No entanto, de quando em vez lá abro uma excepção para deixar uma referência, quase que desculpando-me por ceder à agenda e alinhar com a maioria que tece loas ao dia de.

Mas hoje é diferente. Tantas vezes já aqui falei de felicidade e tantas vezes já vos desejei dias felizes que pareceria acto de serôdia rebeldia não falar aqui hoje disso.
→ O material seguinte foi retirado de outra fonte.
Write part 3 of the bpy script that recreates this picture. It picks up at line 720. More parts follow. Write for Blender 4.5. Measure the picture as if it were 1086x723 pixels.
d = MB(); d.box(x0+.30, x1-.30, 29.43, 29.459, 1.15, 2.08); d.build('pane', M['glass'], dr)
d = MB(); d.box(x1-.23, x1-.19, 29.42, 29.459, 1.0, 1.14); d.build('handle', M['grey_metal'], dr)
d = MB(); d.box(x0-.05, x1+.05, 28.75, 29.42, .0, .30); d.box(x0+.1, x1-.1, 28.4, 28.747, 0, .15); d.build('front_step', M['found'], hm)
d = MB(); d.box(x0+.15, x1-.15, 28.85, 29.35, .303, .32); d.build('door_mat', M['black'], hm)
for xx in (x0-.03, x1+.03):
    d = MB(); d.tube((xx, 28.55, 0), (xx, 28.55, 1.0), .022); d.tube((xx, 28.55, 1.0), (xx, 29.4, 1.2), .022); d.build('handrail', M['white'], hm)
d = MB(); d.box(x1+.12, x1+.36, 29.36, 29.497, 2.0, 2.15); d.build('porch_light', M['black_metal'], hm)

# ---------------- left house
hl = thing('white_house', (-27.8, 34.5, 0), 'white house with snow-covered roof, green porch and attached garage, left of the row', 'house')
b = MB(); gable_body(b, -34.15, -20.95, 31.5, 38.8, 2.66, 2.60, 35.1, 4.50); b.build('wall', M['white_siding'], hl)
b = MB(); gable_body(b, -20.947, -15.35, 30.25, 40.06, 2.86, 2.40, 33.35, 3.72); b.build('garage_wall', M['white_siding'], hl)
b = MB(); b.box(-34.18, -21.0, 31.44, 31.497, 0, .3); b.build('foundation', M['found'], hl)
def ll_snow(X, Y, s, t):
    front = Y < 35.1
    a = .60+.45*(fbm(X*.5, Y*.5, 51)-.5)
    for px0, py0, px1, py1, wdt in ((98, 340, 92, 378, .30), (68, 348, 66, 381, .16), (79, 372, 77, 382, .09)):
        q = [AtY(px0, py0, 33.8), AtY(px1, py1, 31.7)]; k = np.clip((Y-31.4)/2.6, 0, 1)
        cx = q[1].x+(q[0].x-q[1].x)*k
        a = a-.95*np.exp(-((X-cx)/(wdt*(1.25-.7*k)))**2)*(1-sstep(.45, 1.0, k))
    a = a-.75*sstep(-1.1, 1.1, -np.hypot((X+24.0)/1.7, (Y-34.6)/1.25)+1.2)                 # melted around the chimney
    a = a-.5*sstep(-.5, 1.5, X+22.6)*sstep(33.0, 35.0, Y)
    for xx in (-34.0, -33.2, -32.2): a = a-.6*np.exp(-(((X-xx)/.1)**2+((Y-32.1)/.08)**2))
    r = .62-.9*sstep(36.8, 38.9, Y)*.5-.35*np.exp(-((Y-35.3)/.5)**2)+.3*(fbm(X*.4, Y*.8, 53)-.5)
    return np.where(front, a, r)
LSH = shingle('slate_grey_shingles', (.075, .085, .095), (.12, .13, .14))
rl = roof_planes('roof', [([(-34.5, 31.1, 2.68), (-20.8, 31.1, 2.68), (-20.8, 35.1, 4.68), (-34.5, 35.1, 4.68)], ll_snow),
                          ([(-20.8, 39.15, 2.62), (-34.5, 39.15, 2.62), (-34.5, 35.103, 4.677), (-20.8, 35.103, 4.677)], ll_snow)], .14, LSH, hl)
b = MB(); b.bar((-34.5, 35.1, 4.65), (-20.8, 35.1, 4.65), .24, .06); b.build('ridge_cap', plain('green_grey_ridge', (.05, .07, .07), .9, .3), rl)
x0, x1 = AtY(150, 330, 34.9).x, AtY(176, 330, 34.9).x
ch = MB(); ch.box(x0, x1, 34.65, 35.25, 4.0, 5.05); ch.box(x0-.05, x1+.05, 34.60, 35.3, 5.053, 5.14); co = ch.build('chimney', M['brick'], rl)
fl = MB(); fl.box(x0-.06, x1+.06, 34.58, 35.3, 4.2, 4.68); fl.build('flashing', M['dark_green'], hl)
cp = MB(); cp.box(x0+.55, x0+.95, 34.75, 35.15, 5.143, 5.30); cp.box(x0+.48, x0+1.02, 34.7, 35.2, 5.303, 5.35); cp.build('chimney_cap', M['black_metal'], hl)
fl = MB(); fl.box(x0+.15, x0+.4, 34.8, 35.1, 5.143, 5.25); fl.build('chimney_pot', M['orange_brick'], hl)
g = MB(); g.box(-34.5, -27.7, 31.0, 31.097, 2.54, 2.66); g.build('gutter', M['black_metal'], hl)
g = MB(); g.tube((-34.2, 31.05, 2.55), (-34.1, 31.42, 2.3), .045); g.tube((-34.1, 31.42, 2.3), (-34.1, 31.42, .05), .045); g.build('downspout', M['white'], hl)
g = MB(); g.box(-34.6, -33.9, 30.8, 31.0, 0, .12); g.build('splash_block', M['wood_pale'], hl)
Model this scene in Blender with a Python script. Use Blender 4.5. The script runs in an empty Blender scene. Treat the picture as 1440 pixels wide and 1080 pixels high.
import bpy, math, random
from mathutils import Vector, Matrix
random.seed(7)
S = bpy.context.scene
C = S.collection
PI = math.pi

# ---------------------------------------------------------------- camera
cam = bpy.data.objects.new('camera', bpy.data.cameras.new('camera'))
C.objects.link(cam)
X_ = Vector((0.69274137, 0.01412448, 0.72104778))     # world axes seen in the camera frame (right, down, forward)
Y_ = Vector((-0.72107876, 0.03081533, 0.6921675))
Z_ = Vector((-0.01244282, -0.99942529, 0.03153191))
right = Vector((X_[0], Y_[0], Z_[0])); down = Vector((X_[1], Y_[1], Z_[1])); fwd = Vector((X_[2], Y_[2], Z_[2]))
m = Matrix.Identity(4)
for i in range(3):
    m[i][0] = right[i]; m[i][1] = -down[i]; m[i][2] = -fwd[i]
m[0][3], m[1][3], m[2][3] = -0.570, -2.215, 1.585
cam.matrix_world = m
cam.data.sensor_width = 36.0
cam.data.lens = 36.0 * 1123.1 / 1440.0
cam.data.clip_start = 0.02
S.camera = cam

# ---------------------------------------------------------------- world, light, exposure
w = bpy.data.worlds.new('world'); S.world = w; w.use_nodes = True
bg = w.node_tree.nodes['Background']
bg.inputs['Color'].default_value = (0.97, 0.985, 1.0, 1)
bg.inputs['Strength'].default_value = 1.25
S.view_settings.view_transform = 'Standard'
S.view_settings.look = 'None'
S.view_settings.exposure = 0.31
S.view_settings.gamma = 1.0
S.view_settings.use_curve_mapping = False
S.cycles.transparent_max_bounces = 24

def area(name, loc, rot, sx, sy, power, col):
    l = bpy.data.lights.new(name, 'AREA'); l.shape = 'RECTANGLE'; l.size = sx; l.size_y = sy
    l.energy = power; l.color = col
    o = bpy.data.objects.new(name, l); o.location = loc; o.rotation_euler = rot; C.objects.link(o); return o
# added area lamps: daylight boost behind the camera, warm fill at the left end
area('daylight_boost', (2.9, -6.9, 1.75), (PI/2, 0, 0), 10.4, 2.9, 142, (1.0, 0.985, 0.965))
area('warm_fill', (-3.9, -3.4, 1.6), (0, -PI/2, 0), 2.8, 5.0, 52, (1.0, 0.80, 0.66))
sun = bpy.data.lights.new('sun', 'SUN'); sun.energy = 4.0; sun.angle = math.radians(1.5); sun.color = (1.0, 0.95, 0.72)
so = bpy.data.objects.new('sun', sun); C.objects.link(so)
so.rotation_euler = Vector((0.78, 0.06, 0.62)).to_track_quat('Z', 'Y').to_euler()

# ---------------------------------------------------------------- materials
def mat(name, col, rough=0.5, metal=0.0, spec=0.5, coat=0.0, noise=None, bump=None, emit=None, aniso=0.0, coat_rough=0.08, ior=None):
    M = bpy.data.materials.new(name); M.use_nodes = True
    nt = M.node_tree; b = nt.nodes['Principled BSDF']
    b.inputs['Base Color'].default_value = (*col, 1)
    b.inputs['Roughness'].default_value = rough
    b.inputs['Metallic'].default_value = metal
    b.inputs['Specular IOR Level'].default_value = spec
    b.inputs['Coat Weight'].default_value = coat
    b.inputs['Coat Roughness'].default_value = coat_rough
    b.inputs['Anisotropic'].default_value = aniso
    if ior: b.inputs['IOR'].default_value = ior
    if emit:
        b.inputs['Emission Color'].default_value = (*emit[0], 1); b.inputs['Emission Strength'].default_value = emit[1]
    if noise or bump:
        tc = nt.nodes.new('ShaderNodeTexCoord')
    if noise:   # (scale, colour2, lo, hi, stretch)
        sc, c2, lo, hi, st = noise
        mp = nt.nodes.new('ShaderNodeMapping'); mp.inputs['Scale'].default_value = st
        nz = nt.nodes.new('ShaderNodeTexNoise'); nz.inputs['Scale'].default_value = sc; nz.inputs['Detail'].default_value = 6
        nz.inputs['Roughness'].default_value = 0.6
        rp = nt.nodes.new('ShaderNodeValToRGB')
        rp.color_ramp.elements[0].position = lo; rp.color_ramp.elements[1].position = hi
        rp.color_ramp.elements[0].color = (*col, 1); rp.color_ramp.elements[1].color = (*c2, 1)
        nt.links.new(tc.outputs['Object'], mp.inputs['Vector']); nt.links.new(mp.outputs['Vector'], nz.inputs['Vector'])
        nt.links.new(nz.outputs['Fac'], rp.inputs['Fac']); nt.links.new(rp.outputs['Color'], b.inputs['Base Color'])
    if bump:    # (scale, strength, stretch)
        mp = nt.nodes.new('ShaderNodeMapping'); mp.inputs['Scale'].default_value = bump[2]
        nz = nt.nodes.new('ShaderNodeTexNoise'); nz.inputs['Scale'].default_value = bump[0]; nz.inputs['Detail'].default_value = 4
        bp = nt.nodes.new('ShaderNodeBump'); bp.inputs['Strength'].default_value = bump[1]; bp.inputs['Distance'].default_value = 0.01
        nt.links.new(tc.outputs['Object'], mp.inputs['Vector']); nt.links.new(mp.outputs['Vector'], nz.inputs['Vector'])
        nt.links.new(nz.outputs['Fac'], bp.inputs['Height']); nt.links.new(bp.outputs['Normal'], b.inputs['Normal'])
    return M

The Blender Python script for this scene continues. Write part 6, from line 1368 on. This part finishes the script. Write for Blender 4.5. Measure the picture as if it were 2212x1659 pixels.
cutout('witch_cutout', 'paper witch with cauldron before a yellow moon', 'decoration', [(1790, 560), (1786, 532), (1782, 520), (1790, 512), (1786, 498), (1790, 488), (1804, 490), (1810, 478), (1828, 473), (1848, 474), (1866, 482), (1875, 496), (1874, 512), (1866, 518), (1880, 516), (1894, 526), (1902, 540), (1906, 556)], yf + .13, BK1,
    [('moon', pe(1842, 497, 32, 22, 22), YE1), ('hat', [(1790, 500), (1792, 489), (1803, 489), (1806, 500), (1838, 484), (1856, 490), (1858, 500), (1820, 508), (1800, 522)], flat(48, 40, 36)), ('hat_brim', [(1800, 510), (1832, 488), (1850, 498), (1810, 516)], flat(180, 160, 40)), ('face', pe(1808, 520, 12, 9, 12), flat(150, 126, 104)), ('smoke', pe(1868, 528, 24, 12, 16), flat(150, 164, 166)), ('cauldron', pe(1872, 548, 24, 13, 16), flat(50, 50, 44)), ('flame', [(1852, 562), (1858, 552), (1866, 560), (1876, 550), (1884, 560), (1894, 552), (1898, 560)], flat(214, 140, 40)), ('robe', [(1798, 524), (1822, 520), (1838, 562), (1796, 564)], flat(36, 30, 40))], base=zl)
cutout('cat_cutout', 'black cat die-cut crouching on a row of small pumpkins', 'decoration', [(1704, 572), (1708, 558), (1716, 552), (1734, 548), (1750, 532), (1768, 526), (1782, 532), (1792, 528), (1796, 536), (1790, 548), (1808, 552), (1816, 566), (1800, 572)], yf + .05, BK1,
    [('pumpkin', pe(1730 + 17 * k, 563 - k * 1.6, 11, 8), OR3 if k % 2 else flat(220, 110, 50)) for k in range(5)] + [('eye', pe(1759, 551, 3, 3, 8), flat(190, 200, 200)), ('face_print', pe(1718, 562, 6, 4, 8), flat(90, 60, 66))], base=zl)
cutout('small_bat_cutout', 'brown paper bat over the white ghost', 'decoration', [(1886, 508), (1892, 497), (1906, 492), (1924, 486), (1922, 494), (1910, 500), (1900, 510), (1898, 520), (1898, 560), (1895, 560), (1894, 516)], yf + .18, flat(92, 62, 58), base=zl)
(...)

Quando for grande quero ser feliz - Pintura numa rua da Covilhã

Eu também: quero ser feliz amanhã, depois de amanhã e todos os dias que vierem 


Poderia falar em abstracto, teorizar sobre o conceito, mas estou a escrever à pressa, não tenho tempo para abstracções. Por isso, se me permitem, falarei de mim. Não o faço por narcisismo mas porque é o caso que conheço de mais perto. Na escola de gestão AESE usa-se o chamado 'método do caso', ou seja, parte-se de um caso para se perceber o que está bem, o que está mal. Por isso, façam de conta que vou usar o método do caso, sendo que o case study aqui sou eu.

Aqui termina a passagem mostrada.